§ **Data for the task**
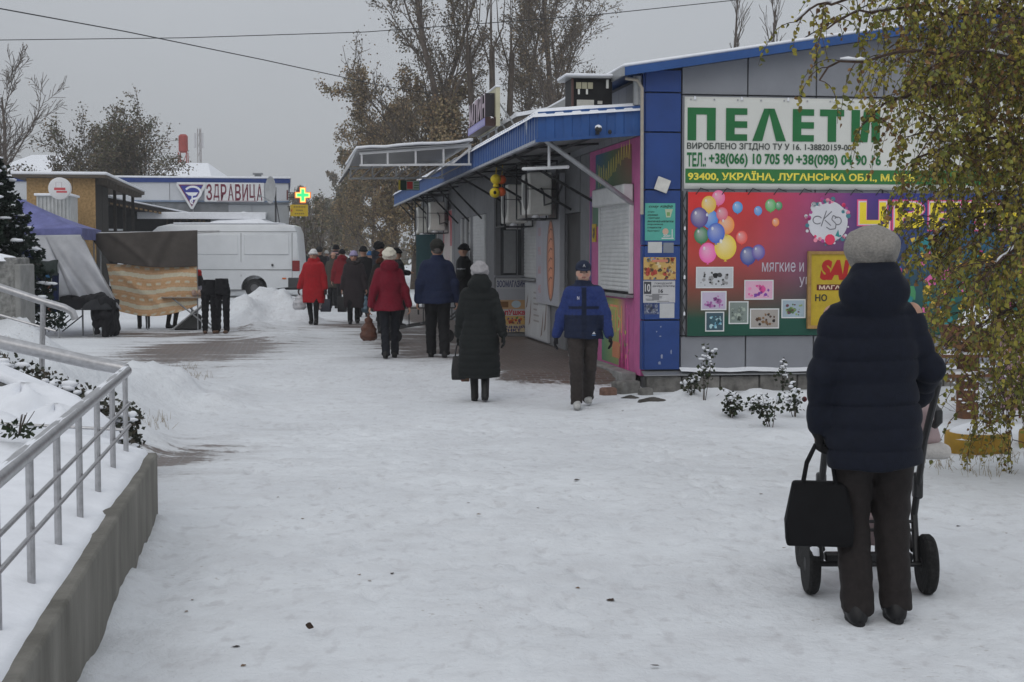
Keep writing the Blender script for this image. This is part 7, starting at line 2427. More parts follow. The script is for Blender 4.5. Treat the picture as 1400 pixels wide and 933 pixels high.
# ------------------------------------------------------------------ farther people
def far_p(label, px, d, H, face, h=0.022, hy=None, **kw):
    x = atY(px, 400, d).x
    pos = Vector((x, d, float(zg(x, d))))
    return person(label, pos, R(face), H, h, **kw)
DK = (0.010, 0.010, 0.012)
G_ = 'people farther down the street'
far_p('person in beige hooded coat half hidden behind the bright red coat', 456, 43, 1.60, 176, coat=(0.055, 0.050, 0.042), hem=0.62, hood='up', bulk=1.1, trousers=DK, group=G_)
far_p('person in red jacket and black hat walking away, centre of crowd', 468, 42, 1.66, 10, coat=(0.16, 0.010, 0.016), hem=0.74, bulk=1.1, hat='beanie', hatc=DK, group=G_, hood='down')
far_p('person with pink and black striped hood walking away', 460, 45, 1.80, 8, coat=(0.013, 0.015, 0.024), hem=0.75, bulk=1.1, hat='beanie', hatc=DK, group=G_, hood='down',
      coatcol=lambda V: np.where((((V[:, 2] > 1.40) & (V[:, 2] < 1.44)) | ((V[:, 2] > 1.48) & (V[:, 2] < 1.52)))[:, None], np.array([[0.38, 0.24, 0.24]]), np.array([[0.013, 0.015, 0.024]])).astype(np.float32))
far_p('large person in black coat behind the fur-collared woman', 497, 37, 1.72, 12, coat=DK, hem=0.55, bulk=1.25, hat='beanie', hatc=DK, group=G_)
far_p('person in black with bright blue hat in the crowd', 506, 47, 1.62, 5, coat=(0.012, 0.014, 0.022), hem=0.60, bulk=1.1, hat='beanie', hatc=(0.02, 0.10, 0.26), group=G_)
far_p('tall person in dark blue-grey hood and pointed black hat', 519, 35, 1.80, -80, coat=(0.014, 0.017, 0.026), hem=0.66, bulk=1.1, hat='chunky', hatc=DK, hood='down', group=G_)
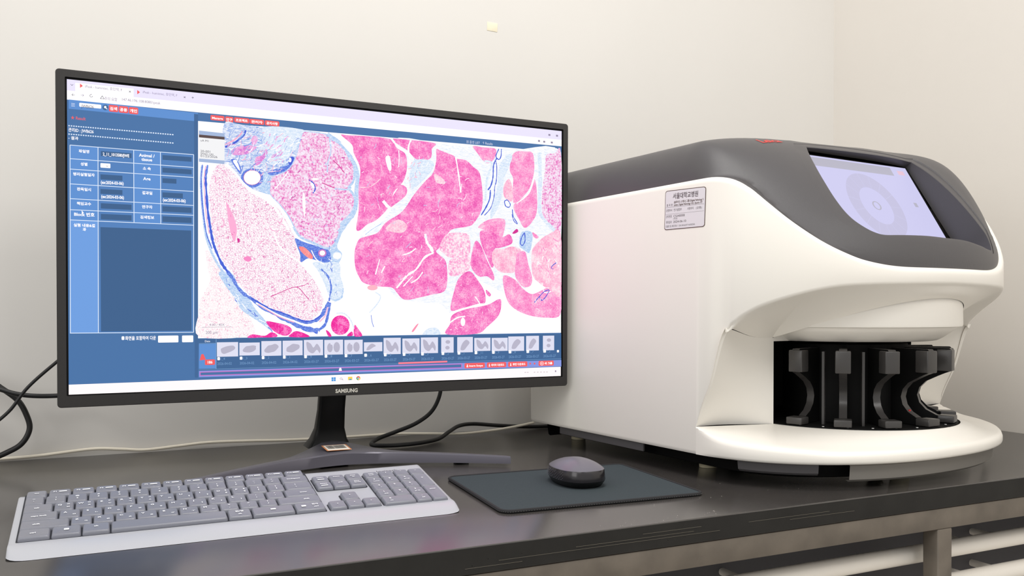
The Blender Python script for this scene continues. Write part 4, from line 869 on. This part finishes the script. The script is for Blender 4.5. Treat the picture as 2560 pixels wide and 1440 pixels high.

§ **Directive**
Skip the images and write out the rest of the listing exactly.

§ **Completed task**
Keep writing the Blender script for this image. This is part 7, starting at line 2427. More parts follow. The script is for Blender 4.5. Treat the picture as 1400 pixels wide and 933 pixels high.
# ------------------------------------------------------------------ farther people
def far_p(label, px, d, H, face, h=0.022, hy=None, **kw):
    x = atY(px, 400, d).x
    pos = Vector((x, d, float(zg(x, d))))
    return person(label, pos, R(face), H, h, **kw)
DK = (0.010, 0.010, 0.012)
G_ = 'people farther down the street'
far_p('person in beige hooded coat half hidden behind the bright red coat', 456, 43, 1.60, 176, coat=(0.055, 0.050, 0.042), hem=0.62, hood='up', bulk=1.1, trousers=DK, group=G_)
far_p('person in red jacket and black hat walking away, centre of crowd', 468, 42, 1.66, 10, coat=(0.16, 0.010, 0.016), hem=0.74, bulk=1.1, hat='beanie', hatc=DK, group=G_, hood='down')
far_p('person with pink and black striped hood walking away', 460, 45, 1.80, 8, coat=(0.013, 0.015, 0.024), hem=0.75, bulk=1.1, hat='beanie', hatc=DK, group=G_, hood='down',
      coatcol=lambda V: np.where((((V[:, 2] > 1.40) & (V[:, 2] < 1.44)) | ((V[:, 2] > 1.48) & (V[:, 2] < 1.52)))[:, None], np.array([[0.38, 0.24, 0.24]]), np.array([[0.013, 0.015, 0.024]])).astype(np.float32))
far_p('large person in black coat behind the fur-collared woman', 497, 37, 1.72, 12, coat=DK, hem=0.55, bulk=1.25, hat='beanie', hatc=DK, group=G_)
far_p('person in black with bright blue hat in the crowd', 506, 47, 1.62, 5, coat=(0.012, 0.014, 0.022), hem=0.60, bulk=1.1, hat='beanie', hatc=(0.02, 0.10, 0.26), group=G_)
far_p('tall person in dark blue-grey hood and pointed black hat', 519, 35, 1.80, -80, coat=(0.014, 0.017, 0.026), hem=0.66, bulk=1.1, hat='chunky', hatc=DK, hood='down', group=G_)
The Blender Python script for this scene continues. Write part 4, from line 869 on. This part finishes the script. The script is for Blender 4.5. Treat the picture as 2560 pixels wide and 1440 pixels high.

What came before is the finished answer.